It’s Johnny Depp, damn it. If that doesn’t make your mouth water, there must be something wrong. This man is AGELESS with the most beautiful cheekbones the world has ever seen. You can lie to yourself as much as you want, but you know you would lick the sweat off of hischest, any given day.
He has such a good personality. A little odd-ball, but totally fucking sweet. And he is so God damn funny. If I were there, I would make love to him right on stage. Nothing would stop me. And he is such a dad. He even has a tattoo of his daughters name on his chest. Of course, that would make the chest-licking a little awkward if you thought of his daughter, but Johnny Depp is so much the epitome of sex that you probably wouldn’t be able to think of much other than ripping his clothes off.
Even though he sometimes has the fashion sense of a confused clown, he never ceases to make me want to rip my clothes off. And he has the strangest fucking collection of tattoos. Who cares what they all mean? He’s Johnny Fucking Depp. He doesn’t need reasons. Covered in slime, drenched in water, mysteriously masked—whenever, wherever—Johnny Depp induces screams of pleasure from women across the globe as they fantasize about fucking the weird out of this man.
He’s timeless. He literally is like fine wine - the older he gets, the sexier he gets. He’s old enough to be our father (almost 50! Did you know that!?) but do you think we give a shit? Fuck no.
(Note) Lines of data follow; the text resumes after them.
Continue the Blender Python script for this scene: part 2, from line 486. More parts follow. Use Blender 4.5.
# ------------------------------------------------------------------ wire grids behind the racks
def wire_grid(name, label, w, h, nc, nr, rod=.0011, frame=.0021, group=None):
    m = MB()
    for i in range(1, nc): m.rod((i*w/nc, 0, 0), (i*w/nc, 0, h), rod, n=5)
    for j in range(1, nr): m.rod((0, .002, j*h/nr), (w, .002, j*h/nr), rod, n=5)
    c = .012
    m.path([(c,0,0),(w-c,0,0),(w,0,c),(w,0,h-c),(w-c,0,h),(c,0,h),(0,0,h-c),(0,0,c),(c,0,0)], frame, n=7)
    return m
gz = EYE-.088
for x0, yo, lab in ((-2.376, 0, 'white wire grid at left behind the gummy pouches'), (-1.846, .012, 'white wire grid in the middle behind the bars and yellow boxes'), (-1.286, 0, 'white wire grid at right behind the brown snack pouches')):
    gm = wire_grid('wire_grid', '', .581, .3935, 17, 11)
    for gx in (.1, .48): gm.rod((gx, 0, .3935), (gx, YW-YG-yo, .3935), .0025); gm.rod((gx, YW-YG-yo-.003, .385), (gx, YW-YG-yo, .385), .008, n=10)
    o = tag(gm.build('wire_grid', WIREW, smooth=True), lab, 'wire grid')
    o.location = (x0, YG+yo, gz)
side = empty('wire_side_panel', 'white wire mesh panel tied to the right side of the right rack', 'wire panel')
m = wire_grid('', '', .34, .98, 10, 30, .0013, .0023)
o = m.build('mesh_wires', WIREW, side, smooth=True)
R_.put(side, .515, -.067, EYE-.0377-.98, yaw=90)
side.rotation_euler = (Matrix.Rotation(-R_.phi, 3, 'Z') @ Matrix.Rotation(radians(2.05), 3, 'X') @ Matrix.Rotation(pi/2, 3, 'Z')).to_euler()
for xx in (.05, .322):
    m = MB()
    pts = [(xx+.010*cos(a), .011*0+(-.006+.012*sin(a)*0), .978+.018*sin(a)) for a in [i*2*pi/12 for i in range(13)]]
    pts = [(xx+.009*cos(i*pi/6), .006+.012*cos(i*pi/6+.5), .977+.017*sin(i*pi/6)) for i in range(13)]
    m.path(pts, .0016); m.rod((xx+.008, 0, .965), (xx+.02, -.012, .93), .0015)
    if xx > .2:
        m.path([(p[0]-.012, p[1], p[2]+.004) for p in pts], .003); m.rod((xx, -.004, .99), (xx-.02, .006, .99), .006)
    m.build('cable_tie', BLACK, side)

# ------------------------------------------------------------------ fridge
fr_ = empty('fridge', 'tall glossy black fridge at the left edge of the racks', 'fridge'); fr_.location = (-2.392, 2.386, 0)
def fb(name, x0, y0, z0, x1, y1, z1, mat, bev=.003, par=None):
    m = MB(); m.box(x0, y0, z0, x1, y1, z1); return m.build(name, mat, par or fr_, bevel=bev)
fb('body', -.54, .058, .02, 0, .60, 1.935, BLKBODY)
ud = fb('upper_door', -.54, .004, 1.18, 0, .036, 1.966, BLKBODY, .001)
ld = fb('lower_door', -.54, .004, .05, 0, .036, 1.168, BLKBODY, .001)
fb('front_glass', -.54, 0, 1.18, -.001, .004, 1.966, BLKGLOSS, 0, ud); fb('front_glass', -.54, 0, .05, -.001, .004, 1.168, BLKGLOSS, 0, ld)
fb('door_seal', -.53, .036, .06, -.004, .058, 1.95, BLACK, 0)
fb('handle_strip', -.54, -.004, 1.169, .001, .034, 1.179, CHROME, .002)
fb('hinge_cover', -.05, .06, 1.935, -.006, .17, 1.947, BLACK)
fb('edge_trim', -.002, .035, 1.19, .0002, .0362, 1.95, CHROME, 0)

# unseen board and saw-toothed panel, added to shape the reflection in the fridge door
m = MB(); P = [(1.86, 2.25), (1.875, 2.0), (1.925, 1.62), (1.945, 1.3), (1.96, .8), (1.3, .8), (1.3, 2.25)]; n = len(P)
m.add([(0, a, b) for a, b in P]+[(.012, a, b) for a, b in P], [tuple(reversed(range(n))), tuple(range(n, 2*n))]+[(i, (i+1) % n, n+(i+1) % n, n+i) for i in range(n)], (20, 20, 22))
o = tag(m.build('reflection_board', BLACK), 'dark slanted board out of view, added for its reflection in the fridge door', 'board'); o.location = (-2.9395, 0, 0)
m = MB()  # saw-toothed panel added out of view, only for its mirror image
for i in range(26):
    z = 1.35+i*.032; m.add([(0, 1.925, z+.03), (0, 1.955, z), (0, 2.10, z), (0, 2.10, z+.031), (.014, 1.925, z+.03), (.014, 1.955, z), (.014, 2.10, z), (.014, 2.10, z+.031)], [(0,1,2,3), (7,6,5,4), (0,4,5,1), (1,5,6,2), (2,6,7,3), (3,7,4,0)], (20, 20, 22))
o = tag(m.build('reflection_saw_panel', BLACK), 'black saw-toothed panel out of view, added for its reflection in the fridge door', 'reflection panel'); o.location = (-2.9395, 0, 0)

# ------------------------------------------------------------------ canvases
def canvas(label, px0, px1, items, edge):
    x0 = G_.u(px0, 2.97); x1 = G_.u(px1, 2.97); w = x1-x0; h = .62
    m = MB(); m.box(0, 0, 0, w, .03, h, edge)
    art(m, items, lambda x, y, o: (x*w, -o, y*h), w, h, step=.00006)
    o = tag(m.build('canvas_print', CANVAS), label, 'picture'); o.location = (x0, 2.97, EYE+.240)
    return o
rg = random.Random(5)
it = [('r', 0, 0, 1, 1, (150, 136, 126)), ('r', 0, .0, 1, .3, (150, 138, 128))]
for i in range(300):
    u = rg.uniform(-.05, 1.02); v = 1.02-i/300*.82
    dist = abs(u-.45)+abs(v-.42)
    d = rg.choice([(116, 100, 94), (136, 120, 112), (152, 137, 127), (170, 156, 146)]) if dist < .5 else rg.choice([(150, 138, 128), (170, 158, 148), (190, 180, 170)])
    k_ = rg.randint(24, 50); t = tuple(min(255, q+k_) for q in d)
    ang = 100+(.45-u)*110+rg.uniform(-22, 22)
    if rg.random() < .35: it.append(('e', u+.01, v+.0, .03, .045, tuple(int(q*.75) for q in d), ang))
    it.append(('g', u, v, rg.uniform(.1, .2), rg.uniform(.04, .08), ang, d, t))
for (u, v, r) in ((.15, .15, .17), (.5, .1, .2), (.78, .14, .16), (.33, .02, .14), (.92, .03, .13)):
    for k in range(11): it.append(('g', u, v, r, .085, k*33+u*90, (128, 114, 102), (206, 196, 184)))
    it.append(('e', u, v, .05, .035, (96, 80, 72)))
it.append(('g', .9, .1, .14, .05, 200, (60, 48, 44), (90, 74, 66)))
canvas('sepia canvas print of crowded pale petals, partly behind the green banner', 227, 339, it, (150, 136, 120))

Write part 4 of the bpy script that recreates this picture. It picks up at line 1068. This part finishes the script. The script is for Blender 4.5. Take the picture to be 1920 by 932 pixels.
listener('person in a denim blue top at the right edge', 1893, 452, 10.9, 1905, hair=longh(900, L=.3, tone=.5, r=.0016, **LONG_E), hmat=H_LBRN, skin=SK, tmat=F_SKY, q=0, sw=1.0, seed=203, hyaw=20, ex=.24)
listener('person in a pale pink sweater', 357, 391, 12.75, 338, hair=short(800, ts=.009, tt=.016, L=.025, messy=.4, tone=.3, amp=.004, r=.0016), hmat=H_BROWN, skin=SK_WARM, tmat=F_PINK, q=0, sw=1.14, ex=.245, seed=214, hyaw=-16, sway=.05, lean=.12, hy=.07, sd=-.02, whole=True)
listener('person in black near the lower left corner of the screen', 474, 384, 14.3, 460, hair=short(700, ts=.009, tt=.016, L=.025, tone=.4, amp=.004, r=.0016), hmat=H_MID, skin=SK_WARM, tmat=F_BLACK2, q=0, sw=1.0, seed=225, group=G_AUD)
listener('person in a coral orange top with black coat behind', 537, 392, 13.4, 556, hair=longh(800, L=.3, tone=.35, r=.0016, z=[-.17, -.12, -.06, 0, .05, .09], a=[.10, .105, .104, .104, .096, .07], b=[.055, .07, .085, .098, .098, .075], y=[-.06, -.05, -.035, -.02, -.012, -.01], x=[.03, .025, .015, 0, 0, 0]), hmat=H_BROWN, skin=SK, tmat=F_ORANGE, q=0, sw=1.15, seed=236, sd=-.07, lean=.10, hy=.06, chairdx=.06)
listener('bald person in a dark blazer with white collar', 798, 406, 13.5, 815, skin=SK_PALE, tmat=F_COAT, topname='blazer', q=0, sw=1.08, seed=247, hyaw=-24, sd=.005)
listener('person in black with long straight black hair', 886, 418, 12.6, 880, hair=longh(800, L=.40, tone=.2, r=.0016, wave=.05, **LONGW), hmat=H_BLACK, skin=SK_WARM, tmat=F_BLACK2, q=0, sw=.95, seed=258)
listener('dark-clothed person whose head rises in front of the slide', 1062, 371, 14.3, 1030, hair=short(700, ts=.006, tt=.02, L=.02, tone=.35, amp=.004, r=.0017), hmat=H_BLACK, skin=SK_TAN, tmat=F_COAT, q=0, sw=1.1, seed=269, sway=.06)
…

He can be anyone we want him to be. Convincingly. The man is one of the best actors working today and I’m sure he doesn’t mind role playing for his lady. Oh, here, Crybaby. Let me wipe that tear with my tit.
That bone structure. It’s the most noticeable thing about him: it details and emphasizes how gorgeous his face is. The strong, exotic lines of his face give you a ladyboner just thinking about tracing them with your fingertips. Or maybe your tongue.
He’s passionate and dedicated. Now we don’t need a relationship with him - although he’s definitely forever and ever material, God knows he is - but passion and dedication translate into a good lay.
He’s not necessarily beyond our reach. All we need to do is kidnap Tim Burton. He’s said that he would have sex with an aardvark if Tim wanted him to so there’s the ticket: Tim’s ransom would be hot sex with Mr. Depp. Win!